The Spanish called it barbacoa, which in turn is the origin of the English word barbecue. A less likely, but still prevalent, theory postulates that the word comes from the French barbe-a-queue, which is dismissed by the Oxford Dictionary as being based merely on the sound of the phrase. For the most part, the traditional definition was the slow roasting of meat over a smoky wood fire, meat cooked in that manner, or an event where that style of cooking was done. The old-style barbecue photo is courtesy of the State Archives of North Carolina.
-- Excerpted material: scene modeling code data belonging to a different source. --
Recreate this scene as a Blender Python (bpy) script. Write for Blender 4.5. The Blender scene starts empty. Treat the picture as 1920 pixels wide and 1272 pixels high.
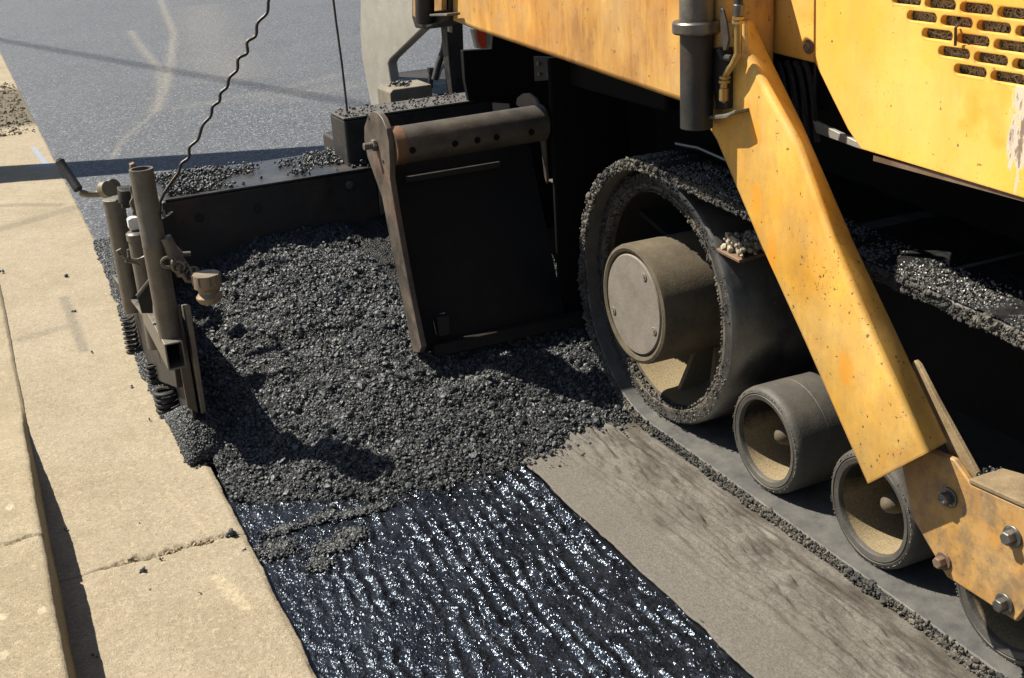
import bpy, bmesh, math, random
import numpy as np
from mathutils import Matrix, Vector
R_ = math.radians
sc = bpy.context.scene
col = sc.collection
rng = np.random.default_rng(7)

# ---------------------------------------------------------------- camera
F = 2216.8; CX, CY = 960.0, 636.0
RW = np.array([[0.9047578, -0.42213877, -0.05667618],
               [-0.20420866, -0.31315021, -0.92748896],
               [0.37378089, 0.85072663, -0.36952949]])
CAM = np.array([0, 0, 1.7])
cd = bpy.data.cameras.new('camera'); co = bpy.data.objects.new('camera', cd); col.objects.link(co)
cd.sensor_width = 36; cd.lens = 36*F/1920; cd.clip_end = 500; cd.clip_start = .05
m = Matrix.Identity(4)
for i in range(3):
    m[i][0] = RW[0][i]; m[i][1] = -RW[1][i]; m[i][2] = -RW[2][i]; m[i][3] = CAM[i]
co.matrix_world = m
sc.camera = co
# ---------------------------------------------------------------- light
L = Vector((.55, -.51, -1)).normalized()
w = bpy.data.worlds.new('World'); sc.world = w; w.use_nodes = True
nt = w.node_tree; bg = nt.nodes['Background']
sky = nt.nodes.new('ShaderNodeTexSky'); sky.sky_type = 'NISHITA'; sky.sun_disc = False
sky.sun_elevation = math.asin(-L.z); sky.sun_rotation = math.atan2(-L.x, -L.y) % (2*math.pi)
nt.links.new(sky.outputs[0], bg.inputs[0]); bg.inputs[1].default_value = .05
sd = bpy.data.lights.new('sun', 'SUN'); so = bpy.data.objects.new('sun', sd); col.objects.link(so)
sd.energy = 5.0; sd.angle = R_(.53); sd.color = (1, .93, .80)
so.rotation_euler = L.to_track_quat('-Z', 'Y').to_euler()
sc.view_settings.view_transform = 'Standard'; sc.view_settings.look = 'None'
sc.view_settings.exposure = .98; sc.view_settings.gamma = 1

# ---------------------------------------------------------------- helpers
def ray(px, py): return RW.T @ np.array([px-CX, py-CY, F])
def onX(px, py, x): d = ray(px, py); return CAM + d*x/d[0]
def onY(px, py, y): d = ray(px, py); return CAM + d*y/d[1]
def onZ(px, py, z): d = ray(px, py); return CAM + d*(z-CAM[2])/d[2]
def PX(pts, x): return [onX(a, b, x) for a, b in pts]
def PYs(pts, y): return [onY(a, b, y) for a, b in pts]

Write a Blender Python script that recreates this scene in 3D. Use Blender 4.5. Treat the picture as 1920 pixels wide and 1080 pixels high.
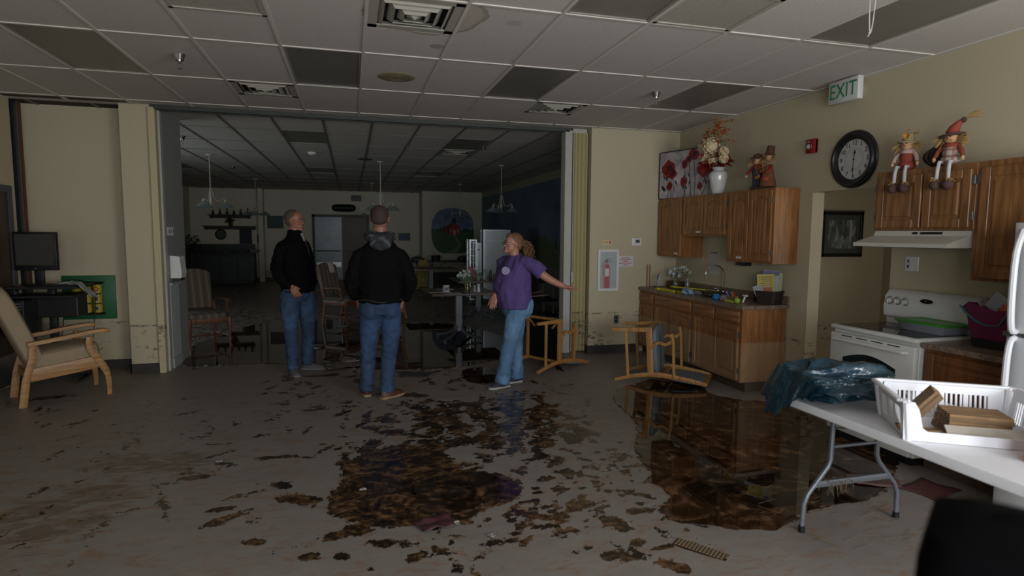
import bpy, bmesh, math, random
import numpy as np
from mathutils import Vector, Matrix, Quaternion, noise as mnoise
from math import pi, sin, cos, radians as R

for o in list(bpy.data.objects): bpy.data.objects.remove(o)
SC = bpy.context.scene; COL = SC.collection
H = 1.64; CZ = 3.053                      # eye height, ceiling height

# ------------------------------------------------------------------ camera
def setup_camera():
    yaw, pitch, roll = R(15.32), R(5.27), R(0.39)
    fw = Vector((sin(yaw)*cos(pitch), cos(yaw)*cos(pitch), -sin(pitch)))
    r = Vector((cos(yaw), -sin(yaw), 0)); u = r.cross(fw)
    r2 = r*cos(roll)+u*sin(roll); u2 = u*cos(roll)-r*sin(roll)
    m = Matrix((r2, u2, -fw)).transposed().to_4x4(); m.translation = (0, 0, H)
    cd = bpy.data.cameras.new('camera'); co = bpy.data.objects.new('camera', cd); COL.objects.link(co)
    co.matrix_world = m; cd.sensor_width = 36; cd.lens = 1105/1920*36; cd.clip_start = .05; cd.clip_end = 100
    cd.dof.use_dof = True; cd.dof.focus_distance = 6.0; cd.dof.aperture_fstop = 2.0
    SC.camera = co
setup_camera()

# ------------------------------------------------------------------ light
SC.view_settings.view_transform = 'Standard'; SC.view_settings.look = 'None'
SC.view_settings.gamma = 1; SC.view_settings.use_curve_mapping = False
SC.view_settings.exposure = 0.0
W = bpy.data.worlds.new('world'); SC.world = W; W.use_nodes = True
W.node_tree.nodes['Background'].inputs[0].default_value = (.62, .72, .85, 1)
W.node_tree.nodes['Background'].inputs[1].default_value = .5
def window_light(name, loc, size, rot, power, col=(.93, .96, 1)):
    l = bpy.data.lights.new(name, 'AREA'); l.shape = 'RECTANGLE'; l.size, l.size_y = size
    l.energy = power; l.color = col
    o = bpy.data.objects.new(name, l); COL.objects.link(o); o.location = loc; o.rotation_euler = rot
    return o
# daylight coming in through the three windows of the wall behind the camera
window_light('window_and_fill_light', (3.25, -1.62, 1.65), (2.0, 1.5), (R(90), 0, R(0)), 175)
window_light('window_and_fill_light', (0.55, -1.62, 1.65), (2.0, 1.5), (R(90), 0, R(0)), 125)
window_light('window_and_fill_light', (-2.6, -1.62, 1.65), (1.6, 1.5), (R(90), 0, R(0)), 24)

# added fill lamp in invented, unseen side windows, lifting the dim dining room
window_light('window_and_fill_light', (-5.1, 10.4, 1.6), (2.6, 1.4), (R(90), 0, R(-90)), 24, (.8, .95, .95))

# added lamp brightening the little hall beyond the doorway; its window is unseen
window_light('hall_fill_light', (5.5, 3.46, 1.6), (1.2, 1.3), (R(90), 0, 0), 6, (1, .97, .9))

# ------------------------------------------------------------------ materials
def lin(h):
    h = h.lstrip('#'); v = [int(h[i:i+2], 16)/255 for i in (0, 2, 4)]
    return tuple(x/12.92 if x <= .04045 else ((x+.055)/1.055)**2.4 for x in v)
class NT:
    def __init__(s, name):
        s.m = bpy.data.materials.new(name); s.m.use_nodes = True; s.t = s.m.node_tree
        s.b = s.t.nodes['Principled BSDF']; s.pos = None
    def n(s, typ, **kw):
        nd = s.t.nodes.new(typ)
        for k, v in kw.items():
            if k.startswith('i_'):
                k = k[2:]; k = int(k) if k.isdigit() else k.replace('_', ' ')
                s.set(nd.inputs[k], v)
            else: setattr(nd, k, v)
        return nd
    def set(s, sock, v):
        if isinstance(v, bpy.types.NodeSocket): s.t.links.new(v, sock)
        else:
            if sock.type == 'RGBA' and not isinstance(v, (int, float)) and len(v) == 3: v = (*v, 1)
            sock.default_value = v
    def P(s, name, v): s.set(s.b.inputs[name], v)
    def co(s, kind='Object'):
        return s.n('ShaderNodeTexCoord').outputs[kind]
    def wpos(s): return s.n('ShaderNodeNewGeometry').outputs['Position']
    def noise(s, vec, scale=5, detail=4, rough=.55, dist=0):
        return s.n('ShaderNodeTexNoise', i_Vector=vec, i_Scale=scale, i_Detail=detail, i_Roughness=rough, i_Distortion=dist).outputs[0]
    def map(s, vec, scale=(1, 1, 1), rot=(0, 0, 0), loc=(0, 0, 0)):
        return s.n('ShaderNodeMapping', i_Vector=vec, i_Scale=scale, i_Rotation=rot, i_Location=loc).outputs[0]
    def ramp(s, fac, stops):
        r = s.n('ShaderNodeValToRGB', i_Fac=fac); cr = r.color_ramp
        while len(cr.elements) < len(stops): cr.elements.new(.5)
        for e, (p, c) in zip(cr.elements, stops): e.position = p; e.color = (*c, 1) if len(c) == 3 else c
        return r.outputs[0]
    def math(s, op, a, b=0., c=0., clamp=False):
        nd = s.n('ShaderNodeMath', operation=op, use_clamp=clamp)
        for i, v in enumerate((a, b, c)): s.set(nd.inputs[i], v)
        return nd.outputs[0]
    def step(s, x, lo, hi):
        return s.n('ShaderNodeMapRange', interpolation_type='SMOOTHSTEP', i_0=x, i_1=lo, i_2=hi, i_3=0., i_4=1.).outputs[0]
    def mix(s, f, a, b, mode='MIX'):
        nd = s.n('ShaderNodeMix', data_type='RGBA', blend_type=mode)
        s.set(nd.inputs[0], f); s.set(nd.inputs[6], a); s.set(nd.inputs[7], b); return nd.outputs[2]
    def bump(s, h, strength=.3, dist=.01):
        b = s.n('ShaderNodeBump', i_Height=h, i_Strength=strength, i_Distance=dist); s.P('Normal', b.outputs[0])
    def xyz(s, v):
        return s.n('ShaderNodeSeparateXYZ', i_Vector=v).outputs
MC = {}
def mat(name, col, rough=.6, metal=0, var=.12, vs=12, bump=0, bs=60, spec=None, trans=0, coat=0, sheen=0):
    if name in MC: return MC[name]
    t = NT(name); col = lin(col) if isinstance(col, str) else col
    co = t.co()
    if var:
        n = t.noise(co, vs, 4)
        t.P('Base Color', t.mix(n, tuple(x*(1-var) for x in col), tuple(min(1, x*(1+var)) for x in col)))
    else: t.P('Base Color', col)
    t.P('Roughness', rough); t.P('Metallic', metal)
    if bump: t.bump(t.noise(co, bs, 3), bump, .004)
    if trans: t.P('Transmission Weight', trans); t.P('IOR', 1.45)
    if coat: t.P('Coat Weight', coat); t.P('Coat Roughness', .1)
    if sheen: t.P('Sheen Weight', sheen)
    if spec is not None: t.P('Specular IOR Level', spec)
    MC[name] = t.m; return t.m
def wood(name, c1, c2, axis='z', rough=.42, scale=1., silt=False, dirty=0):
    """oak-like grain running along the given axis; silt = flood deposit below 0.5 m"""
    if name in MC: return MC[name]
    t = NT(name); p = t.co() if not silt else t.wpos(); c1, c2 = lin(c1), lin(c2)
    s = {'x': (.09, 1, 1), 'y': (1, .09, 1), 'z': (1, 1, .09)}[axis]
    v = t.map(p, tuple(k*scale for k in s))
    w = t.noise(v, 38, 5, .6, .6)
    w2 = t.n('ShaderNodeTexWave', wave_type='RINGS', i_Vector=t.map(p, tuple(k*scale*1.3 for k in s), loc=(.13, .3, 0)), i_Scale=5., i_Distortion=5., i_Detail=3., i_Detail_Scale=1.6).outputs[1]
    f = t.math('MULTIPLY_ADD', w2, .16, t.math('MULTIPLY', w, .84))
    c = t.ramp(f, [(.30, c2), (.5, tuple((a+b)/2 for a, b in zip(c1, c2))), (.68, c1)])
    if silt:
        wp = t.wpos(); z = t.xyz(wp)[2]
        n = t.noise(wp, 3.5, 5)
        zz = t.math('ADD', z, t.math('MULTIPLY', t.math('SUBTRACT', n, .5), .03))
        m = t.step(zz, .53, .50)
        dn = t.noise(t.map(wp, (1, 1, .25)), 14, 6, .7)
        silt_c = t.mix(t.math('MULTIPLY', t.step(dn, .35, .75), .55), lin('#a18a6e'), lin('#8b5f38'))
        c = t.mix(t.math('MULTIPLY', m, .62), c, silt_c)
        low = t.step(zz, .16, .0)
        c = t.mix(t.math('MULTIPLY', low, .45), c, lin('#5d4a3a'))
    if dirty:
        dn = t.noise(p, 9, 6, .7)
        c = t.mix(t.math('MULTIPLY', t.step(dn, .56, .7), dirty), c, lin('#4a3a2c'))
    t.P('Base Color', c); t.P('Roughness', rough)
    t.bump(w, .12, .002)
    MC[name] = t.m; return t.m
def wall_mat(name, c, c2=None):
    if name in MC: return MC[name]
    t = NT(name); p = t.wpos(); z = t.xyz(p)[2]
    base = t.mix(t.noise(p, .8, 3), tuple(x*.95 for x in lin(c)), lin(c))
    n = t.noise(p, 2.5, 6, .6)
    zz = t.math('ADD', z, t.math('MULTIPLY', t.math('SUBTRACT', n, .5), .025))
    low = t.step(zz, .56, .535)
    line = t.math('MULTIPLY', t.step(zz, .535, .548), t.step(zz, .575, .556))
    sp = t.noise(t.map(p, (1, 1, 2.2)), 11, 8, .72)
    patch = t.noise(p, 2.2, 2)
    speck = t.math('MULTIPLY', t.math('MULTIPLY', t.step(t.math('MULTIPLY_ADD', patch, .35, t.math('MULTIPLY', sp, .75)), .60, .66), low), .8)
    ls = t.math('MULTIPLY', t.math('MULTIPLY', line, t.step(sp, .46, .56)), .75)
    base = t.mix(t.math('MULTIPLY', low, .28), base, lin('#b0a184'))
    base = t.mix(t.math('MAXIMUM', speck, ls), base, lin('#3a3022'))
    t.P('Base Color', base); t.P('Roughness', .62); t.bump(t.noise(p, 140, 2), .12, .002)
    MC[name] = t.m; return t.m

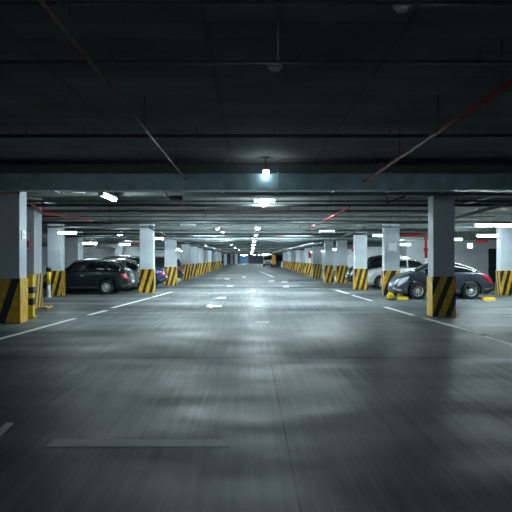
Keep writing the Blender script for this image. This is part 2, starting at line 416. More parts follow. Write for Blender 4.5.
# bay lamps further along
for i, d in enumerate([58, 70, 86, 97]):
    batten(VX - 6.6*FPX/d, VY - .72*FPX/d, d, 1.2, 'x', M_lamp, f'{ords[i]} tube lamp behind the far left row of striped columns', w=.14, group='far left bay lamps')
    batten(VX + 7.2*FPX/d, VY - .72*FPX/d, d, 1.2, 'x', M_lamp, f'{ords[i]} tube lamp behind the far right row of striped columns', w=.14, group='far right bay lamps')
for i, px in enumerate([254.5, 259, 263, 267.5]):
    batten(px, 255.1, 166, .35, 'x', M_lamp, f'{ords[i]} lamp from the left in the cross row before the dark end wall', w=.2, group='end wall lamps')
batten(243.6, 255.3, 172, 1.6, 'x', M_lamp, 'bright lamp above the blue shutter at the far end', w=.4)
# added lamps, out of view behind the viewer, to light the column fronts
M_fill_rear = emis('lamp_fill_rear', LC, 250)
for i, x in enumerate([-9, -3.2, 3.2, 9]):
    batten(VX + x*FPX/-13.2, VY + 1.15*FPX/13.2, -13.2, 1.2, 'x', M_fill_rear, f'{ords[i]} added fill lamp from the left in the unseen row behind the viewer', w=.16, group='added fill lamps behind the viewer')
# added fill tubes hidden behind the beams, to spread light over the lane
for i, c in enumerate([21.2, 27.15, 32.25, 40.6, 51.2, 60.2, 72, 84, 101, 112, 124, 138, 155]):
    for x, sd in ((-2.1, 'left'), (2.3, 'right')):
        d = c + .75; h = soffit(d) - EYE - .1
        batten(VX + x*FPX/d, VY - h*FPX/d, d, 1.5, 'x', M_fill_slab, f'{ords[i]} added fill tube hidden behind a beam, {sd} of the lane row', w=.12, group='added fill tubes behind the beams')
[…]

However, that definition was not universal. Mary Randolph’s 1824 cookbook, The Virginia Housewife, or Methodical Cook gave a recipe for barbecued shote (a young pig) in a pan of water, wine, and seasonings. During the early part of the twentieth century, the definition was expanded to include what are now termed grilling and smoking, where food was cooked on a charcoal fueled metal cooker. Grills and smokers have now evolved beyond just charcoal fueled devices of the 1920’s to ones heated by gas and electricity. Only 15 percent of the people that cook outdoors now use wood smoke. The word barbecue is now commonly abbreviated as bbq, BAR-B-QUE, even the Australian barbie, and many more. It is sometimes spelled barbeque, although that spelling is not recognized by Webster’s dictionary. The word is used as a noun, a verb, and an adjective. So, what is barbecue? It now includes virtually every aspect of outdoor cooking and everyone has their own connotation of the word. The meaning of the word barbecue is truly in the eyes of the beholder.